There are now 20 sex offenders registered at SCC – seven Level 3’s, two Level 2’s and 11 Level 1’s, she said. A Level 2 offender was expelled this week for viewing pornographic material on a library computer, she said. There’s one Level 1 offender enrolled at Spokane Falls Community College.

SCC hasn’t had a recent case of a sex offense on campus, but the issue came to the forefront after an instructor raised questions about how to handle an offender in his class this fall. It’s also been fueled by intense interest in the arrest of Joseph E. Duncan III, the registered sex offender implicated in the slayings of four Coeur d’Alene family members.

This fall, a Level 3 offender enrolled in an English course at SCC. His instructor – who declined to be interviewed – was concerned about having him in his classroom, in particular because the class included Running Start students, who are high schoolers earning college credit.

The school placed him in correspondence-style classes and has banned him from campus, after he resisted following rules set by the school, McKenzie said.

SCC put together a panel discussion with law enforcement officials Tuesday to address questions and concerns that arose in the wake of that incident. Attempts to interview faculty members about the issue have been unsuccessful this week, though instructors did ask questions at the forum.

“We have no idea, really, what to do,” one said.

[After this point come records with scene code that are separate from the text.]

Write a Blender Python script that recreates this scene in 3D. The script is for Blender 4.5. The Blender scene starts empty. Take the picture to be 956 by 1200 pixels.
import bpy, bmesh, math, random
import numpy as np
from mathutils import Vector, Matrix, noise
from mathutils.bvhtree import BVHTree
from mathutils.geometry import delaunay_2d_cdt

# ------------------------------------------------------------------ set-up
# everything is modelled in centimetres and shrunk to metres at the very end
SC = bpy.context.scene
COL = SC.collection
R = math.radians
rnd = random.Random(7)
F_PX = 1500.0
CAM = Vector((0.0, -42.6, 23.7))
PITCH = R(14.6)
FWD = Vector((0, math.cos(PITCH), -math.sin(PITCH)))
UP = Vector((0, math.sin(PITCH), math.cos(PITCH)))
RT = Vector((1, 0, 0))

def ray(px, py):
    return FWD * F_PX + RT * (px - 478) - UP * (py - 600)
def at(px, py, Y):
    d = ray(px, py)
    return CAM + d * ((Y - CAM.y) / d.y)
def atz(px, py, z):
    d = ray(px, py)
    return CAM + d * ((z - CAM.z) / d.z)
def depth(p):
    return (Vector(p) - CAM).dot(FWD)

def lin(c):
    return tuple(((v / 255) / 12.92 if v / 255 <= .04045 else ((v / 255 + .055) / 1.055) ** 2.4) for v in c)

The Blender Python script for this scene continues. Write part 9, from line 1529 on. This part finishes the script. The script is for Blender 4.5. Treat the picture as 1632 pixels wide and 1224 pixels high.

In particular, instructors said, they wondered how much they should be telling their students about the presence of sex offenders in the classroom, and why those decisions are falling to them.

McKenzie said SCC is putting together a panel to review the school’s policies on sex offender notification, and is planning to provide more guidance to instructors in the future. She said it’s likely that the school will begin notifying all students of sex offenders’ presence in the classroom.

That may help allay the fears of most students, but it may also present obstacles to offenders who are trying to get on with their lives, officials said.

Dave Bentley, a detective with the Spokane County Sheriff’s Office, said people often have the mistaken impression that sex offenders commit another crime 90 percent of the time – when it’s really more like 12 percent to 14 percent.

And Bob Bromps, who oversees sex offenders for the Department of Corrections, said that notification to other students may deter offenders who are trying to change their lives – and that could mean they’re nudged back toward crime.

In any case, he said, sex offenders are a part of the community that aren’t going away. “The majority are going to be out here amongst us,” he said.

Several members of the SCC student government could not be reached for comment Wednesday – a day that college campuses are nearly deserted before Thanksgiving.

Washington has more than 18,000 registered sex offenders, and they’re required by law to notify the sheriff if they intend to enroll in college.

At SCC, when school officials learn of such an enrollment they add the information to binders that are available to anyone on campus. If the offenders are levels 2 or 3, instructors and other relevant staffers are notified. Students are usually not told – though McKenzie said they can be if circumstances dictate.

The sex offender students’ progress is monitored regularly, and McKenzie meets with them periodically.

The open enrollment policy at the state’s community colleges allows officials to deny enrollment only if the student would be disruptive or unable to benefit from the classes.

A professor at the Tuesday forum asked why the school didn’t simply declare all Level 3 offenders – those considered the most likely to commit another sex offense – to be a disruptive presence.

McKenzie said she knew several sex offenders who were attending their classes, following the rules and earning good grades – making an honest effort to change.

“I don’t know how we justify those people as disruptive,” she said.